[3D scene scripts]
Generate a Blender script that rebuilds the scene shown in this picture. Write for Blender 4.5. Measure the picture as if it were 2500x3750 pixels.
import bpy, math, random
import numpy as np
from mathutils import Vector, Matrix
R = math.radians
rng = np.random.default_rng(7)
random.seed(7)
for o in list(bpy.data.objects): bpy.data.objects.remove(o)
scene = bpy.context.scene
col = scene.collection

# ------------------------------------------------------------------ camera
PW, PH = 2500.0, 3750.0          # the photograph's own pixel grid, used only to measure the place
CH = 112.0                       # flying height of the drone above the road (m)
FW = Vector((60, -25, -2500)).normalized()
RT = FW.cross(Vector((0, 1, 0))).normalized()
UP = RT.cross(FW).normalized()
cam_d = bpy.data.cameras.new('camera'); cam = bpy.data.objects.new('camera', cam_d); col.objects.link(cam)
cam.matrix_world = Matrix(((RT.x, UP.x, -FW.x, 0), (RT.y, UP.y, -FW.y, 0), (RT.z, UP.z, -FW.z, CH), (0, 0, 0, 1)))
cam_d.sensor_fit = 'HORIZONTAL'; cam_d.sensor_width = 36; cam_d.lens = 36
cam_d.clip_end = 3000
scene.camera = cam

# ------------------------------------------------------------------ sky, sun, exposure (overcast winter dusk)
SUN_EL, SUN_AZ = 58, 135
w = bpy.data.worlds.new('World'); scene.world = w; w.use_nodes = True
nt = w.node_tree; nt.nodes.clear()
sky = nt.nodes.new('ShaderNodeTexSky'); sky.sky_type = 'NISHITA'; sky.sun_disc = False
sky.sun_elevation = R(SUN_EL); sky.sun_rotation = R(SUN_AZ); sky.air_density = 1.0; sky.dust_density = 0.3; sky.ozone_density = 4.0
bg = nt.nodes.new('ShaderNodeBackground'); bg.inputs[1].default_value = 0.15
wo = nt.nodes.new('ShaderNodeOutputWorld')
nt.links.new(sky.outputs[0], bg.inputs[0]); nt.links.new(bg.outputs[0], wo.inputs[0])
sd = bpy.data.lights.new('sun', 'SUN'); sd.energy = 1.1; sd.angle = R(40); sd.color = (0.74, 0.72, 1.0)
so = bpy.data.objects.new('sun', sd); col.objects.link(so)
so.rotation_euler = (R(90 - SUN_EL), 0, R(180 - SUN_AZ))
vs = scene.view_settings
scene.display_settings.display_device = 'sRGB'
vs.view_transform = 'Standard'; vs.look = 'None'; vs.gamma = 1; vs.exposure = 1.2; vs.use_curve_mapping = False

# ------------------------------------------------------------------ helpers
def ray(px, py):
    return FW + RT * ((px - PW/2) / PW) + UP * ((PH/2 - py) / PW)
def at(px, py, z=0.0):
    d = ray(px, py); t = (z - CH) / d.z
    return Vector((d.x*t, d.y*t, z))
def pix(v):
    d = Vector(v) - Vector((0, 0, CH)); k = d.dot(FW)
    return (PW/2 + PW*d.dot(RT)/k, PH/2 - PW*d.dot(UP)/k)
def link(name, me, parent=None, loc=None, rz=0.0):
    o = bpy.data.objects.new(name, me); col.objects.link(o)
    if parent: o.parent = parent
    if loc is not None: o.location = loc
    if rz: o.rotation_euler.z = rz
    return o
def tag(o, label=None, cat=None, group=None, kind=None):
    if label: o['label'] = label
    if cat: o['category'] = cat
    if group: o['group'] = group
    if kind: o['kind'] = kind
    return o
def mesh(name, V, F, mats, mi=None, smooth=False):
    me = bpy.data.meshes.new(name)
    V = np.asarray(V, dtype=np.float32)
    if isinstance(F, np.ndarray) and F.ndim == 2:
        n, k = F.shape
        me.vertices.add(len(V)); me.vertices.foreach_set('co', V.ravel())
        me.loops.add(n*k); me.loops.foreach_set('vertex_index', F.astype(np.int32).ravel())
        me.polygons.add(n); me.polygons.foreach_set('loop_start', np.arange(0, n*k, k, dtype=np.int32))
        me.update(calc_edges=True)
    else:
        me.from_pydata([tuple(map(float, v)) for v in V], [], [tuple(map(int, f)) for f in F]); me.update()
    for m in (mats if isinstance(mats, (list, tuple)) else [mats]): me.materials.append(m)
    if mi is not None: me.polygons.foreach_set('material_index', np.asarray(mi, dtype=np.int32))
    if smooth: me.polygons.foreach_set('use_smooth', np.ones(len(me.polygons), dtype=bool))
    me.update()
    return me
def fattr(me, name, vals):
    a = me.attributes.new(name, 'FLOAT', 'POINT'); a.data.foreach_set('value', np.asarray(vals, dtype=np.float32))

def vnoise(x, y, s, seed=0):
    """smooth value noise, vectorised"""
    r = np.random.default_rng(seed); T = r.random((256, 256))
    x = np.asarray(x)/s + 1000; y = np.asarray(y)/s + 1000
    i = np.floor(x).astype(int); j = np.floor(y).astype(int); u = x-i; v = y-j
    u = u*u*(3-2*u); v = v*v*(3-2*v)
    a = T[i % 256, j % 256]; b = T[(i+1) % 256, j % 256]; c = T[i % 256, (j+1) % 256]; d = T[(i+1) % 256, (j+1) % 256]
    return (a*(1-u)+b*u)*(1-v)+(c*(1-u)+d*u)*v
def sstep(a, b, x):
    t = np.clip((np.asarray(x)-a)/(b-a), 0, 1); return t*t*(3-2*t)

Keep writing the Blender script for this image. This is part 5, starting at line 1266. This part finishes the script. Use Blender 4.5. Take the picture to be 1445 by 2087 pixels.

EXERCISE TASK: Find the string "this" in the records, then copy each line where it occurs.

COMPLETE OUTPUT:
Generate a Blender script that rebuilds the scene shown in this picture. Write for Blender 4.5. Measure the picture as if it were 2500x3750 pixels.
Keep writing the Blender script for this image. This is part 5, starting at line 1266. This part finishes the script. Use Blender 4.5. Take the picture to be 1445 by 2087 pixels.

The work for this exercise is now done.